Stationarity in the variability of arid precipitation: A case study of arid Central Asia

Abstract

Precipitation is particularly scarce in arid Central Asia (CA), and is expected to be severely impacted by future warming, and the assessment of the stationarity of precipitation variability is important for managing surface water resources in this region. In this study, we investigated the statistics of stationarity in the totals and extremes of precipitation in CA based on the longest observational records (1881–2006), tree-ring reconstructed records (1756–2012 and 1760–2015), and the Coupled Model Intercomparison Project 5 (CMIP5) simulations, applying the autocorrelation function and testing criteria established based on the statistical definitions of stationarity. We analyzed the longest daily precipitation record (Tashkent station, 1881–2006) and found that the autocorrelation coefficient of the precipitation totals (PRCPTOT) and annual maximum 1-day precipitation amount (Rx1day) were statistically insignificant for all lags, implying stationary behavior. Regionally, nearly all the Global Historical Climatology Network-Daily Database (GHCN-D) observatory sites (1925–2005) indicated likely stationary behavior. The reconstructed records were also indistinguishable from a random process.
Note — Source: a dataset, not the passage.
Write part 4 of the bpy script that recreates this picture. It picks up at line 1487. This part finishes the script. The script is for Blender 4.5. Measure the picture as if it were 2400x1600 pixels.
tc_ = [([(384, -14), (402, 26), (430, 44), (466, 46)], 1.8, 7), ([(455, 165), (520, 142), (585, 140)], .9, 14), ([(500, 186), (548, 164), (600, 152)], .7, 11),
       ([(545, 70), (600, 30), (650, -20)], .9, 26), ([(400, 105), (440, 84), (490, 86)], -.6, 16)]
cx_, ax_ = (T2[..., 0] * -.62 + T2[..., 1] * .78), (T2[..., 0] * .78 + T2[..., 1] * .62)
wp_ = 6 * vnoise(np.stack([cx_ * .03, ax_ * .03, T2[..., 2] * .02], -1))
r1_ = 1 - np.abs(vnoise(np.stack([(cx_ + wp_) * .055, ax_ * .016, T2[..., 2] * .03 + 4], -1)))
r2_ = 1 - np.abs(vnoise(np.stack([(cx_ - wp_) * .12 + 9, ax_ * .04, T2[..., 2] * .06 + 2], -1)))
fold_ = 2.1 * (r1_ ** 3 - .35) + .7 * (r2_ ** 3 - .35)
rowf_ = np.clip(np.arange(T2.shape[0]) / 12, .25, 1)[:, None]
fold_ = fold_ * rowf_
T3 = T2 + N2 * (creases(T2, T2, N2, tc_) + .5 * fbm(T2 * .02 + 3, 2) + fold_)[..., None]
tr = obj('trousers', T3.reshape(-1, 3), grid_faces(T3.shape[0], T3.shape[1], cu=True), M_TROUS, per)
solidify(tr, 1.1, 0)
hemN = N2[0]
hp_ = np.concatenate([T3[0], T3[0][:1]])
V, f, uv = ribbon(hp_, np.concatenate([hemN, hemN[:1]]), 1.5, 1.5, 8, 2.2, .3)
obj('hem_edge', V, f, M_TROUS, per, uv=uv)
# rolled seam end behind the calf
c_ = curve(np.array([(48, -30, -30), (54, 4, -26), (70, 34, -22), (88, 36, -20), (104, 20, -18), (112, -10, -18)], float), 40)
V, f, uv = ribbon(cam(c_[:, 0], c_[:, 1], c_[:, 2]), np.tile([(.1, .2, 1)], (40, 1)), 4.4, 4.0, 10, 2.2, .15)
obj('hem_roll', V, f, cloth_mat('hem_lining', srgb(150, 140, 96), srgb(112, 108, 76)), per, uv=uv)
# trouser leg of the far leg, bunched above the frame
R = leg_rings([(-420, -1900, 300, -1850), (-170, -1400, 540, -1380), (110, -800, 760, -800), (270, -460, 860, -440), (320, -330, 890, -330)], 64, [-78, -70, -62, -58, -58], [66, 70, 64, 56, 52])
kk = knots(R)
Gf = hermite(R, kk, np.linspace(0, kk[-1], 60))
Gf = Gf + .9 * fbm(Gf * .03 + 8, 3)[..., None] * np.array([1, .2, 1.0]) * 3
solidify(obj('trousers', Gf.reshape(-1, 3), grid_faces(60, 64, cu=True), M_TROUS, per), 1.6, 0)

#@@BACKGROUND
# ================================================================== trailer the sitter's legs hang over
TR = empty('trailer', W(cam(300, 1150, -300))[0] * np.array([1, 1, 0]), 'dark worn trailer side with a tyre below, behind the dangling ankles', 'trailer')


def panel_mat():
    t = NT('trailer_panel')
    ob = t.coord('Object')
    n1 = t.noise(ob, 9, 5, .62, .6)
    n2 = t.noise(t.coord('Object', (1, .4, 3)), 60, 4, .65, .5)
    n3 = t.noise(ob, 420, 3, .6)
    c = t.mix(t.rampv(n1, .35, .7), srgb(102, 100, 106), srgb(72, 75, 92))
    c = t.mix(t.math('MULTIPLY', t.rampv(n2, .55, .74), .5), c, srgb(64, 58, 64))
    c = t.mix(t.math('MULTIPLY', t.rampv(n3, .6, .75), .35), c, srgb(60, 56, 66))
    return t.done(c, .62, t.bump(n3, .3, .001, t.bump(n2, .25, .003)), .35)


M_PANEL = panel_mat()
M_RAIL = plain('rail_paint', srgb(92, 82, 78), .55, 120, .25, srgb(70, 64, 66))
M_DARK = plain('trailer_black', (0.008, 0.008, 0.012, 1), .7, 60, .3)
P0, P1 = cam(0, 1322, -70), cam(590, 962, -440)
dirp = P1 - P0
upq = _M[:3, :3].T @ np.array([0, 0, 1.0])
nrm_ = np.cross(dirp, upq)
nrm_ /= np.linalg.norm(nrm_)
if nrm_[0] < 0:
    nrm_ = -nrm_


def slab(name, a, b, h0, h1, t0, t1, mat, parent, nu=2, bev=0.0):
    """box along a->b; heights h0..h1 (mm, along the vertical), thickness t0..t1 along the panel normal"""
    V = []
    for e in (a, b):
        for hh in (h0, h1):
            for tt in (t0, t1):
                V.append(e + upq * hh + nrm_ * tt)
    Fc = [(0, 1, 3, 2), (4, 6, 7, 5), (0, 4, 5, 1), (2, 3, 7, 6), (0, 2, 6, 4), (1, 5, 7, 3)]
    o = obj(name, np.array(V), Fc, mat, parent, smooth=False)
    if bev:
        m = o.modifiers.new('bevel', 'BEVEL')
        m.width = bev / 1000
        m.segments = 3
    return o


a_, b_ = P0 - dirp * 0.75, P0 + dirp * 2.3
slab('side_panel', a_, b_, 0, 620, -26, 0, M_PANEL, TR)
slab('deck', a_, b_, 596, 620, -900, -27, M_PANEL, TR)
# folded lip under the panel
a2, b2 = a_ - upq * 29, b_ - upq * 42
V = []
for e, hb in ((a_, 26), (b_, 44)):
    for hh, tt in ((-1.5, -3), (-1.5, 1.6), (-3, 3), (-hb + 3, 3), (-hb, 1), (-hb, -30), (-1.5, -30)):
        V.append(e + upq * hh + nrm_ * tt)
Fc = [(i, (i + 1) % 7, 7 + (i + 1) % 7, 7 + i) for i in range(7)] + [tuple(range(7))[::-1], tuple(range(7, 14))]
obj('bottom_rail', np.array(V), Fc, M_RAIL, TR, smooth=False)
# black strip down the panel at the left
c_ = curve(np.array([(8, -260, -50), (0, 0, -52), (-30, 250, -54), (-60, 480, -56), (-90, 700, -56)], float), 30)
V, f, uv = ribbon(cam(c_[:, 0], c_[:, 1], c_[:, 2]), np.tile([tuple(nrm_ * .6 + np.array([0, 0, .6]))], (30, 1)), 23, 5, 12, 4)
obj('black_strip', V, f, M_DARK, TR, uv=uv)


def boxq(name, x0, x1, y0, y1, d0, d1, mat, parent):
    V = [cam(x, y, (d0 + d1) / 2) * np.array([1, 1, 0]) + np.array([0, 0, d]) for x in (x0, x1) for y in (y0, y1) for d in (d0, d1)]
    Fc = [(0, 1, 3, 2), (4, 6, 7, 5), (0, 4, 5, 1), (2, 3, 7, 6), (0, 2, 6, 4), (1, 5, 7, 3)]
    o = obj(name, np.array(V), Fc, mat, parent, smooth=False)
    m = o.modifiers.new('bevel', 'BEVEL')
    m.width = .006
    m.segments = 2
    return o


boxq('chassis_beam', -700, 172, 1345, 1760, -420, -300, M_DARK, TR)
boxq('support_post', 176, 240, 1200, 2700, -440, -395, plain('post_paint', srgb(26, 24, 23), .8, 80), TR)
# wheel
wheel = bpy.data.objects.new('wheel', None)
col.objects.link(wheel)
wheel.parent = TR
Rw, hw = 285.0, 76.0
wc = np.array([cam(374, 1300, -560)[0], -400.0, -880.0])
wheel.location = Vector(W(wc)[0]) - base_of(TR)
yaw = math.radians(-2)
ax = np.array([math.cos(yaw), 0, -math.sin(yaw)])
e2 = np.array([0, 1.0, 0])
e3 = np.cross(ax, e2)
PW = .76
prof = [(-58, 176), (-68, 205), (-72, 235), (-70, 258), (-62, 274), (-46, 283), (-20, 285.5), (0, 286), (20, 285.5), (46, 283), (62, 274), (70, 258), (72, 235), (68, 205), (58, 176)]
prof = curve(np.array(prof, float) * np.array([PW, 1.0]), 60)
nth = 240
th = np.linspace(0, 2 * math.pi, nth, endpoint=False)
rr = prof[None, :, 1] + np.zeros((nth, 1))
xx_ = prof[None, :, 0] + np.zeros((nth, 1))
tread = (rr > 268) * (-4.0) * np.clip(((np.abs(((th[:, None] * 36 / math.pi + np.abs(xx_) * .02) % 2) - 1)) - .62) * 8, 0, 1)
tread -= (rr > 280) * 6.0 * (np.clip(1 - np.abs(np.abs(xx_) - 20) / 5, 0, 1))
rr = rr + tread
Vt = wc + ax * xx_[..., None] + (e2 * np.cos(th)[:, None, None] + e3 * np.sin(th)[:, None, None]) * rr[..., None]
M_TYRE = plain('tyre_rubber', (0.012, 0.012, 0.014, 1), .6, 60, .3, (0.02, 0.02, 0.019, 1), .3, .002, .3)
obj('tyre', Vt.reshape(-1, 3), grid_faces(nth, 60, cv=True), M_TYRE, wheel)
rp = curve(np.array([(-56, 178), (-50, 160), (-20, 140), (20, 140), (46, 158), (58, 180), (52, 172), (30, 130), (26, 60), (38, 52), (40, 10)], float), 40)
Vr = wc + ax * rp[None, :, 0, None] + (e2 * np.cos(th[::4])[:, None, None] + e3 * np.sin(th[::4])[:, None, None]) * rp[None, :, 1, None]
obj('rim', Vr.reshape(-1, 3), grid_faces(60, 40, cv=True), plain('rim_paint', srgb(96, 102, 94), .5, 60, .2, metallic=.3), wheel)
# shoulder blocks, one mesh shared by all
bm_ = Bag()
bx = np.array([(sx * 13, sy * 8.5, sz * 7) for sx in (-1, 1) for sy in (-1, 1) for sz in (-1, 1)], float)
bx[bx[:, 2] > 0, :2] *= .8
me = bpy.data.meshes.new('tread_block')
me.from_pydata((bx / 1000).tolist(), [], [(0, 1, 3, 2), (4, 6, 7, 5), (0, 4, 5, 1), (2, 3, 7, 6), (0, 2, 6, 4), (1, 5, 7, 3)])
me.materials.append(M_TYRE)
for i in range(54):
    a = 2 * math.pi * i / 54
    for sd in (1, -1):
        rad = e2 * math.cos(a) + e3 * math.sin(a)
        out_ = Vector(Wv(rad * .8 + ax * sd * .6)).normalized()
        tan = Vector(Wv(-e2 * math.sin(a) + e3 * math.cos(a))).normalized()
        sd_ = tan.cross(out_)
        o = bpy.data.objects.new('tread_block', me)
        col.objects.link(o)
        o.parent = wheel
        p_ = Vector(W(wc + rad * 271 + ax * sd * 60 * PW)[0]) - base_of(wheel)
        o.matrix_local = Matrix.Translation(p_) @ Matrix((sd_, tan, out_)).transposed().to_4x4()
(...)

For the CMIP5 models, the simulated and projected PRCPTOT closely approximated a purely random process; however, the projected Rx1day maintained non-stationary means in most of the models under the representative concentration pathway (RCPs), implying that extreme events would increase in the future. The mean precipitation changes (ΔP) can be expressed as an exponential function depending on the length of the successive mean periods (μ) and variance (σ2). The ΔP of the next decade is projected to be within ±14.8% of the previous decades mean annual PRCPTOT over CA. The higher the RCPs, the higher the ΔP over CA. The results show that the detection and prediction of precipitation change will be challenging in arid CA.